O levantamento foi feito pelo Instituto do Homem e Meio Ambiente da Amazônia (Imazon), uma organização da sociedade civil de interesse público. Ao mapear o andamento de 3.561 ações civis públicas movidas pelo MPF entre 2017 e 2020, o Imazon constatou a enorme distância que separa o crime ambiental consumado − a destruição da floresta − e a efetiva responsabilização de quem praticou a ilegalidade.

A pesquisa revelou que 650 ações (18% do total monitorado) haviam ensejado sentenças de primeiro grau até outubro de 2020. A partir desse universo de decisões judiciais já proferidas, os pesquisadores constataram que apenas 51 delas (8%) tiveram como resultado a condenação dos acusados na esfera cível. Nesse sentido, um outro dado reforça a preocupação diante dos entraves e da morosidade da Justiça para efetivar punições pelo desmatamento da Amazônia: das multas aplicadas nessas 51 ações em que os réus foram condenados, somente 2 já haviam sido efetivamente pagas, no valor total de R$ 42 mil, segundo o Imazon. As demais estavam em diferentes fases do processo, fosse aguardando o cumprimento da sentença ou o julgamento de recursos.

Por óbvio, a mera denúncia por parte do Ministério Público não significa que tenha ocorrido crime. Do contrário, não haveria necessidade da figura do juiz. Como se sabe, é da lógica processual que, ao Ministério Público, cabe submeter à Justiça os casos em que considera haver provas e indícios de crime − ao passo que, ao juiz, cabe o julgamento do mérito, isto é, se houve ou não ilegalidade. O mesmo vale para a fixação de multas e de indenizações: é comum que valores demandados pelo Ministério Público sejam reduzidos na decisão judicial, o que também foi detectado no referido estudo. 

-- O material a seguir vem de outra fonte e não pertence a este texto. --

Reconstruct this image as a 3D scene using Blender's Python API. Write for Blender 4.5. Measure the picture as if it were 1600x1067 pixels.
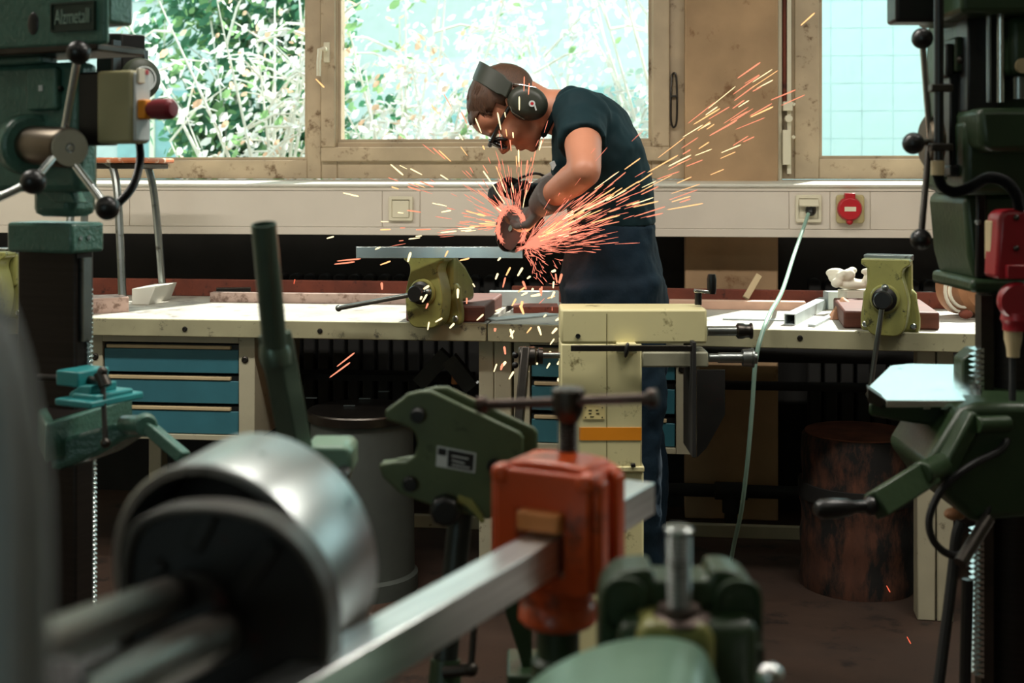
import bpy, bmesh, math, random
from mathutils import Matrix, Vector, noise
R = math.radians
sc = bpy.context.scene
COL = sc.collection
for o in list(bpy.data.objects): bpy.data.objects.remove(o)

# ---------------------------------------------------------------- camera, world, sun, exposure
FPX, HZ, CH = 2000.0, 270.0, 1.30          # focal length in pixels (1600 wide), horizon row, camera height
CAM = Matrix.Rotation(R(6.8), 4, 'Z')      # camera yaw against the window wall
cd = bpy.data.cameras.new('camera'); cam = bpy.data.objects.new('camera', cd); COL.objects.link(cam)
cd.sensor_width = 36; cd.lens = 45; cd.shift_y = -(533.5 - HZ) / 1600
cd.clip_start = 0.05; cd.clip_end = 200
cd.dof.use_dof = True; cd.dof.focus_distance = 3.62; cd.dof.aperture_fstop = 4.2; cd.dof.aperture_blades = 9
cam.matrix_world = Matrix.Translation((0, 0, CH)) @ CAM @ Matrix.Rotation(R(90), 4, 'X')
sc.camera = cam
wd = bpy.data.worlds.new('sky'); sc.world = wd; wd.use_nodes = True
bg = wd.node_tree.nodes['Background']; bg.inputs[0].default_value = (0.72, 0.98, 1.0, 1); bg.inputs[1].default_value = 2.6
sd = bpy.data.lights.new('sun', 'SUN'); sd.energy = 13.0; sd.angle = R(0.6); sd.color = (1, 0.95, 0.88)
sun = bpy.data.objects.new('sun', sd); COL.objects.link(sun)
sun.rotation_euler = Vector((-0.30, -0.54, -0.72)).to_track_quat('-Z', 'Y').to_euler()
sc.view_settings.view_transform = 'Standard'; sc.view_settings.look = 'None'
sc.view_settings.gamma = 1; sc.view_settings.use_curve_mapping = False; sc.view_settings.exposure = 0.0
FILL_W = (2.6, 37.0)

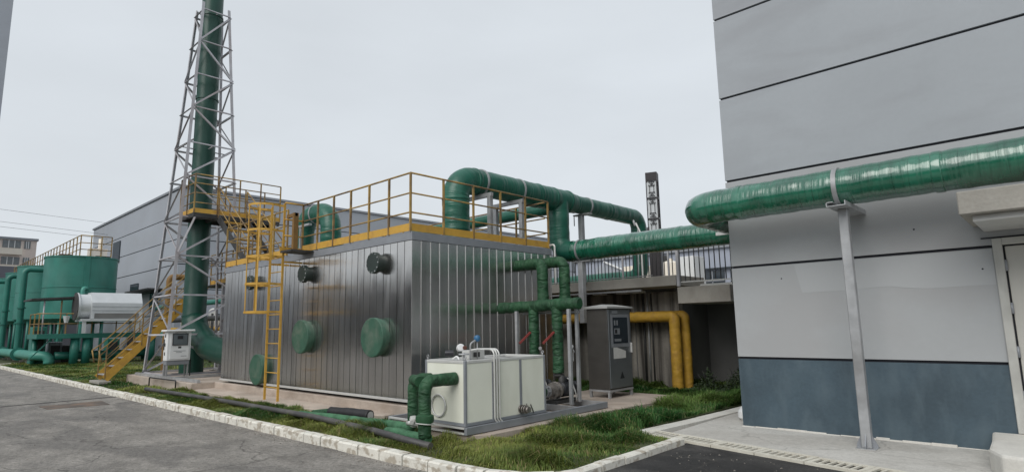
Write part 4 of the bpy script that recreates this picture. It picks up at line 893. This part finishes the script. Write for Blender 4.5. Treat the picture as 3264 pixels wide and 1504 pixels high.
# things behind on the terrace
wt = thing('white_water_tank', (-10.9,20,2.42), 'pale round water tank on the terrace right of the lamp column', 'tank')
MB().rev((-10.65,20,2.43),(0,0,1),[(.42,0),(.46,1.25),(.44,1.32),(.10,1.42),(.10,1.5),(0,1.5)],24).build('tank_shell','beige_light',wt); MB().rev((-10.85,20,3.8),(0,0,1),[(.09,0),(.09,.25),(0,.25)],12).build('filler_cap','darksteel',wt)
wc = MB().box(-10.1,19.5,2.42,-9.45,20.3,3.9).build('white_cabin','white',None,.01); tag(wc,'white box cabin on the terrace beside the pale water tank','cabin')
wc2 = MB().box(-13.4,21,2.42,-12.4,22,3.9).build('cream_cabin','beige_light',None,.01); tag(wc2,'small cream cabin behind the terrace railing left of the green drop duct','cabin')
bb = thing('blue_grey_workshop', (-21,36,2.42), 'long blue grey workshop far behind the terrace railing', 'building')
MB().box(-27,36,2.42,-12.6,46,6.15).build('wall','bluewall',bb); MB().box(-27.2,35.8,6.15,-12.4,46.2,6.3).build('roof_edge','frame',bb)
x = -26.5
while x < -13.6:
    f = MB().box(x,35.9,3.5,x+1.5,35.99,4.75).build('window','glass',bb)
    MB().box(x+.72,35.86,3.5,x+.78,35.899,4.75).build('mullion','frame',f); MB().box(x,35.86,4.08,x+1.5,35.899,4.13).build('transom','frame',f); x += 1.9
MB().box(-27,35.7,4.85,-12.6,35.99,4.92).build('sill_line','glass',bb)
gb = thing('gabled_shed', (-17.5,27,2.42), 'small grey gabled shed with pale verge behind the railing, near the boiler', 'shed')
m = MB(); m.v = [(-18.9,27,2.42),(-16.5,27,2.42),(-16.5,27,4.1),(-18.3,27,4.9),(-18.9,27,4.6),(-18.9,31,2.42),(-16.5,31,2.42),(-16.5,31,4.1),(-18.3,31,4.9),(-18.9,31,4.6)]
for q in ((0,1,2,3,4),(9,8,7,6,5),(1,0,5,6),(2,1,6,7),(3,2,7,8),(4,3,8,9),(0,4,9,5)): m.face(list(q))
m.build('wall','hallwall',gb); MB().beam((-16.35,26.94,4.06),(-18.3,26.94,4.93),.08,.08).build('verge','white',gb)
for x in (-18.2,-17.3): MB().box(x,26.93,3.0,x+.35,26.99,3.8).build('window','glass',gb)
rc = thing('roof_cabin', (-21.8,38,6.3), 'small beige roof cabin with hipped top on the far workshop', 'cabin')
MB().box(-22.6,38,6.3,-21.5,39,8.25).build('wall','beige',rc)
m = MB(); m.v = [(-22.75,37.85,8.25),(-21.35,37.85,8.25),(-21.35,39.15,8.25),(-22.75,39.15,8.25),(-22.05,38.5,8.6)]
for q in ((3,2,1,0),(0,1,4),(1,2,4),(2,3,4),(3,0,4)): m.face(list(q))
m.build('roof','darksteel',rc); MB().box(-21.49,38.3,7.2,-21.46,38.75,7.9).build('window','glass',rc)
# plants in the recess
# ---------------------------------------------------------------- far hall
ha = thing('far_hall', (-42,13.1,0), 'wide flat roofed grey hall behind the lattice tower', 'building')
MB().box(-64.9,13.16,0,-41.9,60,10.9).build('wall_core','joint',ha)
hl = [0,2.7,4.35,5.95,7.62,9.25,11.0]
for a, b in zip(hl, hl[1:]): MB().box(-65,13.1,a+.03,-41.8,60.1,b-.03).build('wall_band','hallwall',ha)
MB().box(-65.1,13.0,11.0,-41.7,60.2,11.15).build('parapet_cap','frame',ha)
for (x0,x1,z0,z1) in ((-57.6,-55.6,7.35,9.0),(-51.8,-49.9,4.5,5.2),(-46.9,-45.0,3.2,4.35)):
    f = MB().box(x0,13.02,z0,x1,13.095,z1).build('window','glass',ha); MB().box(x0-.05,12.98,z0-.08,x1+.05,13.019,z0-.005).build('sill','frame',f)
MB().box(-49.8,12.2,4.42,-44.5,13.09,4.52).build('awning','darksteel',ha)
# ---------------------------------------------------------------- green filter tanks
def filt(x, y, r, z0, z1, lab, name='filter_tank', legs=True):
    t = thing(name, (x,y,.1), lab, 'tank', None)
    MB().rev((x,y,z0),(0,0,1),[(.3,-.35),(r*.75,-.2),(r,0),(r,(z1-z0)*.5),(r+.015,(z1-z0)*.5+.01),(r+.015,(z1-z0)*.5+.06),(r,(z1-z0)*.5+.07),(r,z1-z0),(r+.04,z1-z0),(r+.04,z1-z0+.07),(0,z1-z0+.16)],44).build('tank_shell','teal',t)
    for k in range(4):
        a = PI/4+k*PI/2; px, py = x+r*.8*math.cos(a), y+r*.8*math.sin(a); MB().tube((px,py,.1),(px,py,z0+.1),.09,10).build('leg','teal',t)
    return t
bt = filt(-44.2,8.45,1.85,2.5,6.1,'largest teal green tank, nearest the lattice tower')
MB().box(-42.5,8.25,2.5,-42.32,8.5,6.1).build('weld_strip','teal',bt)
for (r_,z_) in ((1.86,4.3),): MB().rev((-44.2,8.45,z_),(0,0,1),[(r_,0),(r_+.02,.01),(r_+.02,.05),(r_,.06)],44).build('seam_ring','teal',bt)
o = MB().pipe([(-42.3,8.45,4.25),(-42.1,8.2,4.25),(-42.1,8.2,.6)],.11,.15,14).build('outlet_pipe','teal_light',bt)
tl = ['second teal tank from the right, standing behind a riser pipe','third teal tank from the right, partly hidden by a riser pipe','teal tank at the far left edge of the row','last teal tank at the left picture edge']
for k in range(4): filt(-50.3-6*k,7.75+.1*k,1.6,2.6,6.0,tl[k])
trp = thing('tank_top_railing', (-46,8.3,6.2), 'brownish yellow railing and walkway along the tops of the teal tanks', 'railing')
MB().box(-68,8.9,6.24,-43.2,9.7,6.3).build('walkway','darksteel',trp)
railing(trp, [(-43.2,8.1),(-43.2,9.7)], 6.25, 1.25, (.4,.8), .5, r=.03, toe=False); railing(trp, [(-43.2,8.1),(-68,8.1)], 6.25, 1.25, (.4,.8), 1.0, r=.028, toe=False, skip_first=True)
MB().box(-43.9,8.6,6.25,-43.2,9.5,6.75).build('motor_box','beige',trp); MB().tube((-43.6,9.2,6.3),(-43.6,9.2,7.4),.12).build('vent_pipe','beige_light',trp)
MB().box(-45.6,7.4,6.27,-44.6,8.0,6.45).build('roof_lid','rust',trp)
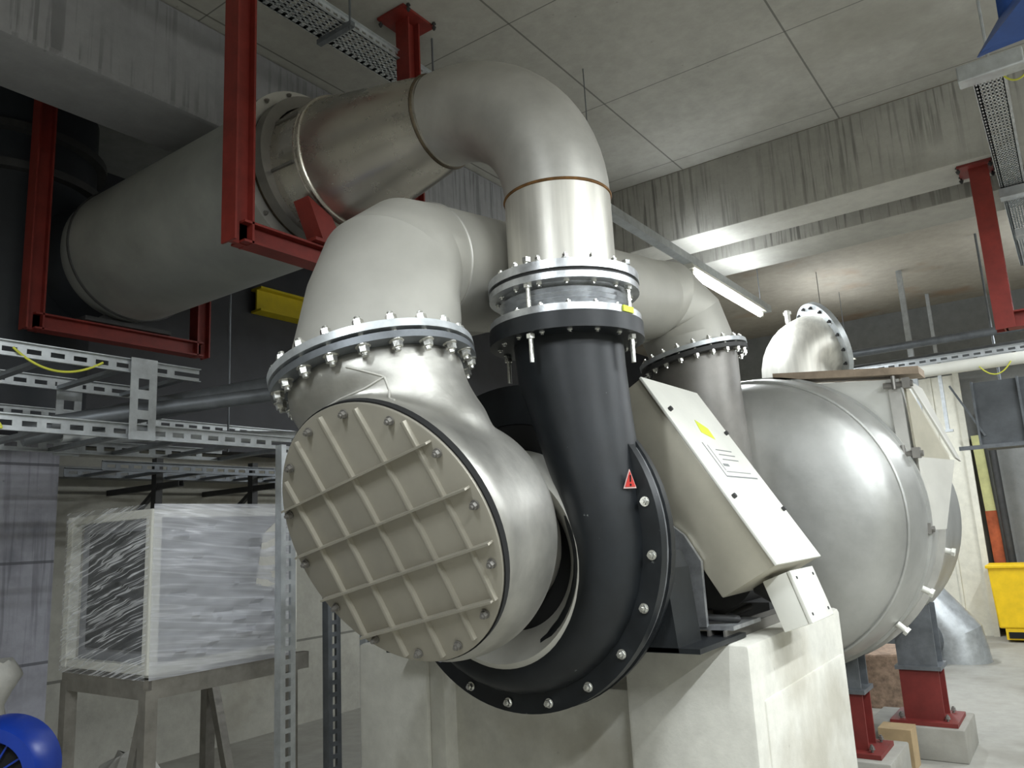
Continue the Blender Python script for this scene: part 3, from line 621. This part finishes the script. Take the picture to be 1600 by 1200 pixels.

Sem perder de vista tais considerações, porém, é inegável que os dados levantados pelo Imazon sugerem que algo parece estar escapando à percepção dos juízes de primeira instância. E o próprio estudo indica onde pode estar o problema: as ações civis públicas ajuizadas pelo MPF utilizaram imagens de satélites e dados públicos oficiais sobre as terras desmatadas, caso do Cadastro Ambiental Rural (CAR). Aparentemente, no entanto, tal inovação não estaria sendo acolhida por boa parte dos magistrados de primeira instância. No caso das 650 ações já julgadas, 506 (78%) foram extintas “sem resolução do mérito”, ou seja, os juízes entenderam que o MPF não havia apresentado elementos que justificassem o prosseguimento dos processos.

Os pesquisadores foram além e analisaram o andamento de recursos em instâncias superiores do Judiciário. Aqui uma novidade importante: o Superior Tribunal de Justiça (STJ), de acordo com o levantamento, passou a validar provas obtidas remotamente, como é o caso das imagens de satélite. Eis um passo decisivo para o combate à impunidade. “A expectativa, agora, é que esse entendimento seja adotado de forma mais célere nas decisões em primeira instância”, afirmou Jeferson Almeida, pesquisador do instituto.

Ora, o planeta vive uma emergência climática, e isso não é novidade para ninguém. Com os olhos do mundo voltados para a Amazônia, é dever das instituições brasileiras aplicar a legislação e proteger o meio ambiente. Eis um desafio para todos os níveis de governo, para todas as Casas Legislativas e, sobretudo, para todo o Judiciário − de cuja atuação depende a responsabilização de quem desmata. A preservação ambiental passa também pela maior conscientização dos juízes.